• Sophia Dunkin-Hubby


I’ve been thinking about want. As in the verb. I think it’s become a dirty word. There’s a lot of guilt around it, in the “first world problems” sense. We feel bad for wanting things, especially when there are people in the world who want basic things like shelter and food. We feel we should be content with our lot, but it’s a natural impulse.

I will never forget watching a voice and speech teacher in college demonstrate how we lose our voices at an early age, how we learn to swallow what we want and be socially acceptable. She illustrated with a scene with a two or three year old screaming because they want a cookie. But they get smacked for screaming and told to ask nicely. The child asks in a small voice, swallowing the magnitude of the desire and the instinct to loudly proclaim that desire, and is rewarded with a cookie.

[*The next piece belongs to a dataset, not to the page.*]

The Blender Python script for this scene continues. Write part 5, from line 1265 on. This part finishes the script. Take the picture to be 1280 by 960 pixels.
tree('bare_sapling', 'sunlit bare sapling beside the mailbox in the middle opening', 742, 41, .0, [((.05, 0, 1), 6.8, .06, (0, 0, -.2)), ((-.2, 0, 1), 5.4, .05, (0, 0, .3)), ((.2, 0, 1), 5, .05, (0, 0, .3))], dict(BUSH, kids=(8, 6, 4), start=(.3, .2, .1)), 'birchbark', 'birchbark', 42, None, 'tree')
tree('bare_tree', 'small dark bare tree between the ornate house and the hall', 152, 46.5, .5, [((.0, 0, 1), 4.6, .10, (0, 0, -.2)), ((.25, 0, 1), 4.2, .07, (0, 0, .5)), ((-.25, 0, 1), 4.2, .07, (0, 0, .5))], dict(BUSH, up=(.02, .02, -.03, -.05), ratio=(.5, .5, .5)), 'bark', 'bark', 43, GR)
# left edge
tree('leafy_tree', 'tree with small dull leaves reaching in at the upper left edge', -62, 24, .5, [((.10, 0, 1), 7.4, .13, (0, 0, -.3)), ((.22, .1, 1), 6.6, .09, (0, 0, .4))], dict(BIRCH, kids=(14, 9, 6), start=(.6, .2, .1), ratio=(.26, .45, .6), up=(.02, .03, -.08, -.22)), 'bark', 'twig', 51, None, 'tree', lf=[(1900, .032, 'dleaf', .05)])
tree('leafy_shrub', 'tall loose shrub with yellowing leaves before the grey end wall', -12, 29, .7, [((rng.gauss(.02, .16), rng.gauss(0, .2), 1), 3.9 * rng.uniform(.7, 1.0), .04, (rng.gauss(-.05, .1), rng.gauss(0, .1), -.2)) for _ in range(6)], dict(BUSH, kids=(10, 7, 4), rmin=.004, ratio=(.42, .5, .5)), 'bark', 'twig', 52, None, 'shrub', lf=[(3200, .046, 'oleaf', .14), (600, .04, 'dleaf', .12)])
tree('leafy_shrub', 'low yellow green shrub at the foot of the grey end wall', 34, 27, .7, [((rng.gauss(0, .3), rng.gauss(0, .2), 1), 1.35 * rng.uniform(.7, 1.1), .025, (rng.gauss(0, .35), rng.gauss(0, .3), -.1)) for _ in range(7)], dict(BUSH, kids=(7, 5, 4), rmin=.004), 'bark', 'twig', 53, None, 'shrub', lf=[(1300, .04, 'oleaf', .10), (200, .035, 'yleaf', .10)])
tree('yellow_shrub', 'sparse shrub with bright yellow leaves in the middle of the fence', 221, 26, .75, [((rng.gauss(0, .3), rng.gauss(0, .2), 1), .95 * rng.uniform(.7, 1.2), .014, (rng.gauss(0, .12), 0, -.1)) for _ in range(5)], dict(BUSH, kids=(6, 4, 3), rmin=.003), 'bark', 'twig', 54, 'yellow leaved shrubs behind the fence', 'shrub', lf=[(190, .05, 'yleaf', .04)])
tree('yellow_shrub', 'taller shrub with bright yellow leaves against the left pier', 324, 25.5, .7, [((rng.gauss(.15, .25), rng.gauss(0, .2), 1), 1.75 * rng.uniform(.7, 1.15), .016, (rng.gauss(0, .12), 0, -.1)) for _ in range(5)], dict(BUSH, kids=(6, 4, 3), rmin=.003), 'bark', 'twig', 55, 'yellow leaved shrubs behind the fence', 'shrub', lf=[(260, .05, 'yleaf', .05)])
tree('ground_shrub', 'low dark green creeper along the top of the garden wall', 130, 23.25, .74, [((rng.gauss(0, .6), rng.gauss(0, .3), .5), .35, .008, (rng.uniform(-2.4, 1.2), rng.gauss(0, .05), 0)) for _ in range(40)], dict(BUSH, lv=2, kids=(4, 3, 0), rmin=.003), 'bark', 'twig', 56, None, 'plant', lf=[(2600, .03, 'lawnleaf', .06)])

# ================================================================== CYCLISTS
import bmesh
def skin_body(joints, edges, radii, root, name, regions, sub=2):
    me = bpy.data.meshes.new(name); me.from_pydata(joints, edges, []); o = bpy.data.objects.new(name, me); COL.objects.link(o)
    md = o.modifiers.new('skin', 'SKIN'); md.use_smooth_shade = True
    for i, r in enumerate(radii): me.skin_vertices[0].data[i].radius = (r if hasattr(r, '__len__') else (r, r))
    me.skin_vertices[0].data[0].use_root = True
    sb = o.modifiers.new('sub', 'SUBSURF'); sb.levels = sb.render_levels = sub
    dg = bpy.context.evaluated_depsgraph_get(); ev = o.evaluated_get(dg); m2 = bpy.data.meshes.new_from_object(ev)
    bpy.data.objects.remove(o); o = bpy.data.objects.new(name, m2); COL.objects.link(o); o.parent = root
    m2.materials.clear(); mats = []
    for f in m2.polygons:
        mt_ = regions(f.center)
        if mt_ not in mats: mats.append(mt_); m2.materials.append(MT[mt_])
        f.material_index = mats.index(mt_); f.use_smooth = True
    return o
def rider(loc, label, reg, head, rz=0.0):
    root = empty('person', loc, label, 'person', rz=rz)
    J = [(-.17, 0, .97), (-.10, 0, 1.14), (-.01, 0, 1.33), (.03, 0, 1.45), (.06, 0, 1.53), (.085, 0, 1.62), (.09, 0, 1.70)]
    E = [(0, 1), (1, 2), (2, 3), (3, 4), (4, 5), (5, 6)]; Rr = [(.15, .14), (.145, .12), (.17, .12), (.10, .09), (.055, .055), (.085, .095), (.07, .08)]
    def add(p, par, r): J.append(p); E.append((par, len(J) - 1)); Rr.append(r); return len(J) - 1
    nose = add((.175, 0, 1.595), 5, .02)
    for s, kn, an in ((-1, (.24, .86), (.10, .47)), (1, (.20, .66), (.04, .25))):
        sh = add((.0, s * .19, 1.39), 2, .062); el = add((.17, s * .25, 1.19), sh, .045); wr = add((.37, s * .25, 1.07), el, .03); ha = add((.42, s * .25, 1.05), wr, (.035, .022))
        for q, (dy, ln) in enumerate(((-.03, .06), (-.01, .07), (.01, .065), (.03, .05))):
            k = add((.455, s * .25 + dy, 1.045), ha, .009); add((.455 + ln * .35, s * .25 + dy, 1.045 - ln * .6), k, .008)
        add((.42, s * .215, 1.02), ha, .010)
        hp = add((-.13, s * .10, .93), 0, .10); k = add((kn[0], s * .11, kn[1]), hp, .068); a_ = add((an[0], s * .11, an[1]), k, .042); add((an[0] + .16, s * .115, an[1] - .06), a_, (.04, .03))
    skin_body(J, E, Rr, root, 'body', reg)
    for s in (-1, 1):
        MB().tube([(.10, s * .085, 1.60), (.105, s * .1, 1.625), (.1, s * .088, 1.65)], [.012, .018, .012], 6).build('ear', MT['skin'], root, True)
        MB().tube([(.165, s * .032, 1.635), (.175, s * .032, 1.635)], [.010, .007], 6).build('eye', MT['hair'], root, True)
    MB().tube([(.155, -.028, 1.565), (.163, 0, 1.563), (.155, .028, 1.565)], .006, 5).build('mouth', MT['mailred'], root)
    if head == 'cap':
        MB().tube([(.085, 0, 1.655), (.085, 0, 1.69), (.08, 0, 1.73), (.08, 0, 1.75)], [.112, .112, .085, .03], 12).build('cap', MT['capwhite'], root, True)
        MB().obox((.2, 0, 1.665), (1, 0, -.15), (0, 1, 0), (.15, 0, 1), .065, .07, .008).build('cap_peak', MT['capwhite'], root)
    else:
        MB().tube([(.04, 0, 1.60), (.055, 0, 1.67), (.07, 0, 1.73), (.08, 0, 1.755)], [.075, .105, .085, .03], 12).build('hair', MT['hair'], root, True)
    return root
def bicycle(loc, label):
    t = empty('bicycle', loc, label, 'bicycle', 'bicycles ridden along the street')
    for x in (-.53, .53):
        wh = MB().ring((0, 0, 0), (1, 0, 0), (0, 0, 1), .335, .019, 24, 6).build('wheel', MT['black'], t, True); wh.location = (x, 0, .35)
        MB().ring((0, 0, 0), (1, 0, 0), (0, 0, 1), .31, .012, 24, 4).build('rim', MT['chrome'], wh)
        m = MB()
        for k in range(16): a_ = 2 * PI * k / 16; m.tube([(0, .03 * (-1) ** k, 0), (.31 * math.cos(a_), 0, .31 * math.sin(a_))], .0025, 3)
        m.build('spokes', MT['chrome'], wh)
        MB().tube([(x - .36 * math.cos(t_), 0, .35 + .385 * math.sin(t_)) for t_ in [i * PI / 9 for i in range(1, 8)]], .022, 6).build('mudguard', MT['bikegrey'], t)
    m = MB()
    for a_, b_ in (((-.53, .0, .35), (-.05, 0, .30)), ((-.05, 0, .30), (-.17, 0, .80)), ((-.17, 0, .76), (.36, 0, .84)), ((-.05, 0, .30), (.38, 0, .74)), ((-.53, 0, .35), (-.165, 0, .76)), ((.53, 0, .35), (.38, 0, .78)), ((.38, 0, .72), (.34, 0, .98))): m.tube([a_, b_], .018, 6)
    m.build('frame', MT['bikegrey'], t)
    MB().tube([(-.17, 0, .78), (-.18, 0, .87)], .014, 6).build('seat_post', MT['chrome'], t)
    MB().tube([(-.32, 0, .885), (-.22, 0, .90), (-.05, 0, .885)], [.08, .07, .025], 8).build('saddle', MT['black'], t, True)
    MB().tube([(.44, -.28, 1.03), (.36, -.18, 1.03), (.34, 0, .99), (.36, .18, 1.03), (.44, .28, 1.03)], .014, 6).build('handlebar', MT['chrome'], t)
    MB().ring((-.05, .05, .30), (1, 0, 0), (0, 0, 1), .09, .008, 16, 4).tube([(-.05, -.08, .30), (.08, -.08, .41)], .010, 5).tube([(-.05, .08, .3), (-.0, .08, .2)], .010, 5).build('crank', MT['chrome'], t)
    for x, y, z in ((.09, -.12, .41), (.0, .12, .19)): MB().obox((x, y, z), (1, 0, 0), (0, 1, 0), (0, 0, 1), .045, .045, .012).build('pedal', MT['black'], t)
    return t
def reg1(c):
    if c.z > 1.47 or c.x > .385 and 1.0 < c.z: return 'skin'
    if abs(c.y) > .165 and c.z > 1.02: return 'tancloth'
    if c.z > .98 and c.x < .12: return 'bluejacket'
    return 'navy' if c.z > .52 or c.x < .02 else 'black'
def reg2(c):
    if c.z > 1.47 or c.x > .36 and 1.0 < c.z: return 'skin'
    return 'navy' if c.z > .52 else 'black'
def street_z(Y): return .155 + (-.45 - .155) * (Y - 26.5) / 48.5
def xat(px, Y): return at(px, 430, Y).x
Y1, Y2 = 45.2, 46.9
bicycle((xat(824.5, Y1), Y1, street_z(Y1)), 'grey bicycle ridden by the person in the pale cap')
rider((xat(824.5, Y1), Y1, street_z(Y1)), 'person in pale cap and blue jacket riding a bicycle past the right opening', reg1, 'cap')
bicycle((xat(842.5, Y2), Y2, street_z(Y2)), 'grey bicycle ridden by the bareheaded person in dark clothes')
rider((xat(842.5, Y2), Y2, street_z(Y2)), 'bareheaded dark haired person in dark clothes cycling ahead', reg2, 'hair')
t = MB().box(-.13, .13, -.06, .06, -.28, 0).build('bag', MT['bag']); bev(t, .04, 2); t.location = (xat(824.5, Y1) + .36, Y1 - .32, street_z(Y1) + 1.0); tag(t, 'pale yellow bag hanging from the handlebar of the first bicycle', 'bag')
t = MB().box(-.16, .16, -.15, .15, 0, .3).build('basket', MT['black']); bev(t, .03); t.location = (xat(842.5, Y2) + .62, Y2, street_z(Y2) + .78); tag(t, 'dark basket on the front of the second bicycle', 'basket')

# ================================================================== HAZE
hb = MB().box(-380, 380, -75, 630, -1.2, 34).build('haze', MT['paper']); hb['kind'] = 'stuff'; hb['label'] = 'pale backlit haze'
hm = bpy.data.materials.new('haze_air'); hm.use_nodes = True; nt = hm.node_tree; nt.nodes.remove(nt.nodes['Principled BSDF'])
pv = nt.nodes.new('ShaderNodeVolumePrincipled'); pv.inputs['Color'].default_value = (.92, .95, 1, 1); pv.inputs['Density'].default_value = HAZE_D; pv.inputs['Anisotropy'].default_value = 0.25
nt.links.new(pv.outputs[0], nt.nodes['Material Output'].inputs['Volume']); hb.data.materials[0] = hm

When we stifle our desires for things and deny ourselves it chokes us, or a part of us. I’ve seen it manifest as hoarding of things later in life. As adults want is a useful thing, like jealousy. It clues us in to curiosity. As Elizabeth Gilbert talks about in Big Magic, it asks us look closer at something.

In my experience, oddly enough, the thing we want is often not what we want at all. Just a clue. For example, you see a model wearing a flowering white dress in the sunshine on a rooftop in Greece. You want the dress. But when you try it on you don’t like it. Why? Perhaps because what you really want is to go to Greece. Or the feeling of freedom the image conjured. A lot of the time it’s a feeling we’re after rather than the thing itself.

It's important to pay attention to want when it comes to creativity, stifle it and you can end up stifling your creativity, but also when it comes to life. Want is a part of us. Trying to get rid of it makes us less whole, which makes living our lives harder. Give yourself permission to want and see where it leads.